((

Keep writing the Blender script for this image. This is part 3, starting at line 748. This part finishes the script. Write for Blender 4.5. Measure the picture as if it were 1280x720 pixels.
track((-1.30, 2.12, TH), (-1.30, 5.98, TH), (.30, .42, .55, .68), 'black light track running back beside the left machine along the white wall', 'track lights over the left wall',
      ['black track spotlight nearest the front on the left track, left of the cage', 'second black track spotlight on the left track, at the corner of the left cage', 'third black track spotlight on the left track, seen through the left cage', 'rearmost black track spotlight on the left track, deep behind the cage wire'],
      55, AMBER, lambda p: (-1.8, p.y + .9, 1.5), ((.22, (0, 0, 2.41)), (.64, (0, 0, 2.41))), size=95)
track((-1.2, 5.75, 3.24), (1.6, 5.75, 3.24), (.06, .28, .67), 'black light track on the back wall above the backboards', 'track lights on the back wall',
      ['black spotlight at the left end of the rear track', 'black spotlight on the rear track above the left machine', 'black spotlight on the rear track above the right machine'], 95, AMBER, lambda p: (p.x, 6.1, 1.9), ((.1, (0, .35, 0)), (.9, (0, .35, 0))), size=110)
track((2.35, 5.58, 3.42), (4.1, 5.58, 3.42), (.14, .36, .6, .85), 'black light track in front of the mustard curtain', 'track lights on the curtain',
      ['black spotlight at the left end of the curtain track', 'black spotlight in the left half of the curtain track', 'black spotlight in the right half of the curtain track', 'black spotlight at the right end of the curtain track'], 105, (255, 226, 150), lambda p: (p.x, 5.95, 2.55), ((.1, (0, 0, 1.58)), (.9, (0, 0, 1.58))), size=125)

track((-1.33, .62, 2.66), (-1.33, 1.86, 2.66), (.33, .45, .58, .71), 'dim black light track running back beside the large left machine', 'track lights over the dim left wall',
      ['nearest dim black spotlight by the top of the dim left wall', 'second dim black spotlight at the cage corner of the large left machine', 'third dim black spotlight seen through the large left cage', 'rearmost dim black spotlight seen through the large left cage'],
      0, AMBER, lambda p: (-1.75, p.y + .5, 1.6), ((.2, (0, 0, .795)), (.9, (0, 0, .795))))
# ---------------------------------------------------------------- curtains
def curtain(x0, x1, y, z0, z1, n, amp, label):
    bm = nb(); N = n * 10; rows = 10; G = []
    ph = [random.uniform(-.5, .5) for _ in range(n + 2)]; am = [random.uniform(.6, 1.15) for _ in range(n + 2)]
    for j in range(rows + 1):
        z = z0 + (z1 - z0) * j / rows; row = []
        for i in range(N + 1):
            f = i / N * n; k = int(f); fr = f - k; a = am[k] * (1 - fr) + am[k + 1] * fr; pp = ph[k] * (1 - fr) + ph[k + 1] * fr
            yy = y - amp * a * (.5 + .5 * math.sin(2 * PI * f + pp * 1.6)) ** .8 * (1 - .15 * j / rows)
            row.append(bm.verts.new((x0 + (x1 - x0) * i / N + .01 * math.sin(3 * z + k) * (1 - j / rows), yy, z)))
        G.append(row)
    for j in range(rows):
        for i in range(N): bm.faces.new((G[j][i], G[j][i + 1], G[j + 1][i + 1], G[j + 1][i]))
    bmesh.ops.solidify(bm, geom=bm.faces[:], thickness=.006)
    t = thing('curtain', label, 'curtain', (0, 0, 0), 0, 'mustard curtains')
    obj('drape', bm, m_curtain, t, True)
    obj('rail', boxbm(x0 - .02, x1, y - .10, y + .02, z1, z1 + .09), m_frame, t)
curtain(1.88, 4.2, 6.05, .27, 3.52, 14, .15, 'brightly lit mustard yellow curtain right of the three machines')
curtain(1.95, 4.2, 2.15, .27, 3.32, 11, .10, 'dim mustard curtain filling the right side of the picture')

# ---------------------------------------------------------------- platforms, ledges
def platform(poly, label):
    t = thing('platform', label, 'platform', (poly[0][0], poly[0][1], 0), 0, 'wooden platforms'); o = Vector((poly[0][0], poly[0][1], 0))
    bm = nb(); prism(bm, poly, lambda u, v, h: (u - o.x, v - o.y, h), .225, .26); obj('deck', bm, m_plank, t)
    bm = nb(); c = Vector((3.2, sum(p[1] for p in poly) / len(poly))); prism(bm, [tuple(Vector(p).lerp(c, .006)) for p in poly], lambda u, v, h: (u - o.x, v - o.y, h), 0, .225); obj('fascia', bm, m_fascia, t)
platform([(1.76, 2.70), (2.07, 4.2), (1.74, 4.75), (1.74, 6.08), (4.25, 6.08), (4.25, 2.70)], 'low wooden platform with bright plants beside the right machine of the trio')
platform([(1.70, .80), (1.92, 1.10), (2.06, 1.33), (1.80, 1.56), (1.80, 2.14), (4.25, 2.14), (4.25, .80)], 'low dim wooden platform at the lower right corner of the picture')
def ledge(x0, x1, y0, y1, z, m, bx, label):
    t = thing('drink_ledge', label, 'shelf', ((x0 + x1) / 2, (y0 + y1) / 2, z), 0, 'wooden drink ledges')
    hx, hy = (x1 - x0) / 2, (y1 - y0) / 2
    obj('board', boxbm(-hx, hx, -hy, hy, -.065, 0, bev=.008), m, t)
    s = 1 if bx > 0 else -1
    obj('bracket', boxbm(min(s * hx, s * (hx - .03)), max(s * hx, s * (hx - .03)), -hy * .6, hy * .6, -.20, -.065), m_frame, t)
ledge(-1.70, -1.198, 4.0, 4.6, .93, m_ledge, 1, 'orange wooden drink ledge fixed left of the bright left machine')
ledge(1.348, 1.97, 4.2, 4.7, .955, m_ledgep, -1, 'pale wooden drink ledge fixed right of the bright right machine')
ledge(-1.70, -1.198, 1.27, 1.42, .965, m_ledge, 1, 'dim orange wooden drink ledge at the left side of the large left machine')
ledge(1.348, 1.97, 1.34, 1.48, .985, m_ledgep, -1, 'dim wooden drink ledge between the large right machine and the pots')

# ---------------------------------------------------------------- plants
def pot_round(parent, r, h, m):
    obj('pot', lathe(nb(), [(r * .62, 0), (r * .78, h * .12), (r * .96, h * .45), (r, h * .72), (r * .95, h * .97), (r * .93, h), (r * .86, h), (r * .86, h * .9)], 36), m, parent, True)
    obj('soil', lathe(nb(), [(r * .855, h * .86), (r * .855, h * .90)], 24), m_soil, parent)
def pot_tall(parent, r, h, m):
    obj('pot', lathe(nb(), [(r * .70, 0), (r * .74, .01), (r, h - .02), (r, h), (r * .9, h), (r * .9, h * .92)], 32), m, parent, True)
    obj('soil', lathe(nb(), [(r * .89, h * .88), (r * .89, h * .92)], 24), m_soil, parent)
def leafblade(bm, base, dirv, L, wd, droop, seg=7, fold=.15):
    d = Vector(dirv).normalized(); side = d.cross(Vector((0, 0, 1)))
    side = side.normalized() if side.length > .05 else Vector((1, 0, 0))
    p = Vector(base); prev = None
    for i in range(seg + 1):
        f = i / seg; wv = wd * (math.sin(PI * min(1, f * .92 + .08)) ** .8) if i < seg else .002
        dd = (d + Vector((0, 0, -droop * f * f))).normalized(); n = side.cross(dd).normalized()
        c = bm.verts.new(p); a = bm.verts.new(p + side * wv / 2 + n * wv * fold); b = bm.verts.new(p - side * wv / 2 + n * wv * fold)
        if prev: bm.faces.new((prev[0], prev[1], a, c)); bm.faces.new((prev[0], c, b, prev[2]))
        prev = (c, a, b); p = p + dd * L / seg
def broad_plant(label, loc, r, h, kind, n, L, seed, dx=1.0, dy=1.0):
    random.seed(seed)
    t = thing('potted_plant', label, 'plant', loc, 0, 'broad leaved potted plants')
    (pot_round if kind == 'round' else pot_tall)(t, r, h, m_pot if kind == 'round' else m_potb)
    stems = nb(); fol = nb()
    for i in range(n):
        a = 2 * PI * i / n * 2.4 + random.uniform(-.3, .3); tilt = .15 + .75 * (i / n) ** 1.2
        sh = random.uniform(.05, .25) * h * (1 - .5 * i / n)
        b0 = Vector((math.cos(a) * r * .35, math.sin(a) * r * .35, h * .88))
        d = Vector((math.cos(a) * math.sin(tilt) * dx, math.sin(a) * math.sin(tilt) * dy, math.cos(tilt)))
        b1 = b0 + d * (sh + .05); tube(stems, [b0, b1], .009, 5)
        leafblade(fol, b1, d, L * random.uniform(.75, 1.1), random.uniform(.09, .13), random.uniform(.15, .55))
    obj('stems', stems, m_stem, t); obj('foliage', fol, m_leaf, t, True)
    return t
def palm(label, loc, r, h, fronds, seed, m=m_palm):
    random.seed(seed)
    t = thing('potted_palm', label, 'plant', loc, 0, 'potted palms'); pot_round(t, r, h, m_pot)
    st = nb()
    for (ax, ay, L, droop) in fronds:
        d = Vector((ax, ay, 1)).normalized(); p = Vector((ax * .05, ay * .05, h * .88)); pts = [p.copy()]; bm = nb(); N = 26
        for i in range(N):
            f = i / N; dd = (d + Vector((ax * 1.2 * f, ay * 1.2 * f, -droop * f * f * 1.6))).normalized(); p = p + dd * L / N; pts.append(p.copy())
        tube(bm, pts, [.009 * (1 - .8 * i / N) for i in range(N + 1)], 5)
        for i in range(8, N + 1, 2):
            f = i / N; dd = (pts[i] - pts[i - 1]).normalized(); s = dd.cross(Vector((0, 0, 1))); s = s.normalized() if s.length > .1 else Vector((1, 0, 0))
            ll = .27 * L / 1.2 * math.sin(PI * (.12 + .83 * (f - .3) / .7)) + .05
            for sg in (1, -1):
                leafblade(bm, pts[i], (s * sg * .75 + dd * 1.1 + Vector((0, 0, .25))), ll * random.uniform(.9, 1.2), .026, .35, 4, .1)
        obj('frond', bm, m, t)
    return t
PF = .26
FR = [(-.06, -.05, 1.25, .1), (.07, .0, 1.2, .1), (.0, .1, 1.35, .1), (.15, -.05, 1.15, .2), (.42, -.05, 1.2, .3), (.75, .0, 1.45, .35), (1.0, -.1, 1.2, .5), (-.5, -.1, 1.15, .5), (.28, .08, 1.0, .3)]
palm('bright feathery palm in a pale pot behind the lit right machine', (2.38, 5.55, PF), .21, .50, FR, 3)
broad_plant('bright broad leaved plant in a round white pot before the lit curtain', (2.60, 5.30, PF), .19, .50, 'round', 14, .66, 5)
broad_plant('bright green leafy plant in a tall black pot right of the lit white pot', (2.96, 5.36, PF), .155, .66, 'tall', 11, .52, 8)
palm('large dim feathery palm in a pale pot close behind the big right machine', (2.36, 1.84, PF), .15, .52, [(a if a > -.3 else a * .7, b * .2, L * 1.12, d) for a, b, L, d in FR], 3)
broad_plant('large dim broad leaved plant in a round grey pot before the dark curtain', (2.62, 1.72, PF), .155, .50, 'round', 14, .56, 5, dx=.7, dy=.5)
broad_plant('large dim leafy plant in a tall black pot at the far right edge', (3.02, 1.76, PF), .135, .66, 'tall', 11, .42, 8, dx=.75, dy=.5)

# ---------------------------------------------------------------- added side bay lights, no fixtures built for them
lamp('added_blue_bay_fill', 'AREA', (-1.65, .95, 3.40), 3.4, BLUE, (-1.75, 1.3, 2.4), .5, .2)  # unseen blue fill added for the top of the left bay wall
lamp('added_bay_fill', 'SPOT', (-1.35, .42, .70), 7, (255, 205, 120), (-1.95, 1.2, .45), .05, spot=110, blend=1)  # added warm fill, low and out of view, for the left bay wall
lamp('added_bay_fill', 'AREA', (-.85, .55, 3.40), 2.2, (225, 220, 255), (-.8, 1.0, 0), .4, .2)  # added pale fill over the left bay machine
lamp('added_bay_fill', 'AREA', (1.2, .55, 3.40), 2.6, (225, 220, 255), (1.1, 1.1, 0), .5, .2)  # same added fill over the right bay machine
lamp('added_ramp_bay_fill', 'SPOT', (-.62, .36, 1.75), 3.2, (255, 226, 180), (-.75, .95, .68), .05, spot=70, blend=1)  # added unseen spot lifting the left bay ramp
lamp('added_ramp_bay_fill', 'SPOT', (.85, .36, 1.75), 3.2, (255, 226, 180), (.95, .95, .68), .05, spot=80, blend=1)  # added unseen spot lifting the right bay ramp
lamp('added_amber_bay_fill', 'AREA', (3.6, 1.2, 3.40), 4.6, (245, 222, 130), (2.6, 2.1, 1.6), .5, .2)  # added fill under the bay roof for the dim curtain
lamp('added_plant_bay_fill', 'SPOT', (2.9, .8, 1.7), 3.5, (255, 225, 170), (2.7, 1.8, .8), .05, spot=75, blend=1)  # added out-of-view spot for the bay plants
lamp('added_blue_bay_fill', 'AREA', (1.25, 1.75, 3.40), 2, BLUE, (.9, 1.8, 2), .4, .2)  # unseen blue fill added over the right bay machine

))

What to work on »
From the listing above, collect each line in which the string "poly" appears.

Written reply »
def platform(poly, label):
    t = thing('platform', label, 'platform', (poly[0][0], poly[0][1], 0), 0, 'wooden platforms'); o = Vector((poly[0][0], poly[0][1], 0))
    bm = nb(); prism(bm, poly, lambda u, v, h: (u - o.x, v - o.y, h), .225, .26); obj('deck', bm, m_plank, t)
    bm = nb(); c = Vector((3.2, sum(p[1] for p in poly) / len(poly))); prism(bm, [tuple(Vector(p).lerp(c, .006)) for p in poly], lambda u, v, h: (u - o.x, v - o.y, h), 0, .225); obj('fascia', bm, m_fascia, t)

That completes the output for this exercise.